In the years following the Civil War, the author observes, railroad companies that had been promoted to realise local and regional aims were swallowed up by eastern-based financial conglomerates serving, seemingly, no masters but private power and profit. In this era, American railroad companies and their 'robber baron' owners came to be roundly feared, even despised, for (what were seen as) predatory commercial and labour practices. Professor Ely reports that by the 1890s 'many observers' believed that the new railroad leviathans had come to exert so much political power that they 'threatened the very basis of republican government' (p. 84). The author himself, however, appears not to share this view. In this and a number of other instances, Professor Ely takes the position that critics of late nineteenth-century railroad corporations have consistently exaggerated their wickedness and underestimated their virtue.

This is a telling aspect of Professor Ely's book. For while its author professes theoretical and political disengagement from his subject-matter, his text exhibits a persistent (if strangely oblique) revisionism of those historians who have excoriated the political and economic behaviour of American railroad corporations. The third chapter of the book, by way of example, concerns railroad regulation in the nineteenth century. After noting that 'many observers' have argued that railroad companies routinely abused their monopolistic position (in the setting of freight rates, for example), Professor Ely suggests that 'railroads were often treated as a scapegoat', and that '[m]uch of the antagonism toward railroads was prompted less by specific complaints than by unease about the sweeping economic and social transformation of American life' (p. 84). In the opinion of this reviewer, the problem with such a statement is not only that it reads like an apologia for the railroad companies, but that in terms of evidence and analysis it is as arbitrary as the judgments it seeks to qualify or overturn.

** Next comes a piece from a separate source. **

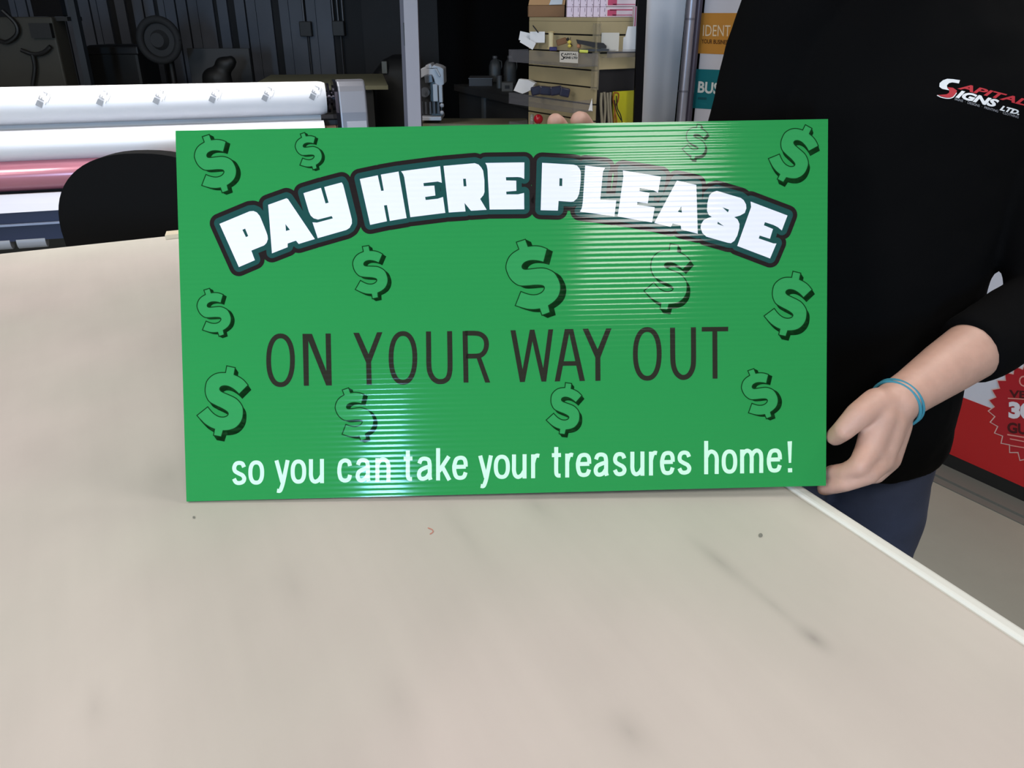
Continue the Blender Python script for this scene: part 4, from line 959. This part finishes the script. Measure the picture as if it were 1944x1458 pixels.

The same cursory revisionism is also apparent in Professor Ely's treatment of the performance of judges, federal judges particularly, in railroad litigation. In the late nineteenth and early twentieth centuries, railroad companies launched a series of full frontal legal assaults on government regulation. Their main siege engine was the due process clause of the Bill of Rights. True to form, Professor Ely faithfully reports that many legal historians have criticised the federal judiciary in this period for having 'constitutionalised' corporate property interests at the expense of public-minded and democratic regulatory initiatives. Ely reports these criticisms, but does not elaborate them. Nor does he endorse them. In Ely's view, the legal counter-attacks of the railroad companies actually deserve credit for having made 'a pivotal contribution to constitutional law by gaining Supreme Court acceptance of the premise that due process imposed substantive restraints on government power over private property' (p. 96). And while some scholars have had 'harsh words' for judicial review by the Supreme Court, and more particularly for the ideological mainsprings of its judgments, Professor Ely applauds the Court for its robust utilitarianism. Like a panel of sensible supply-side economists, the 'Court recognized the vital importance of investment capital in order to achieve economic growth' (p. 98).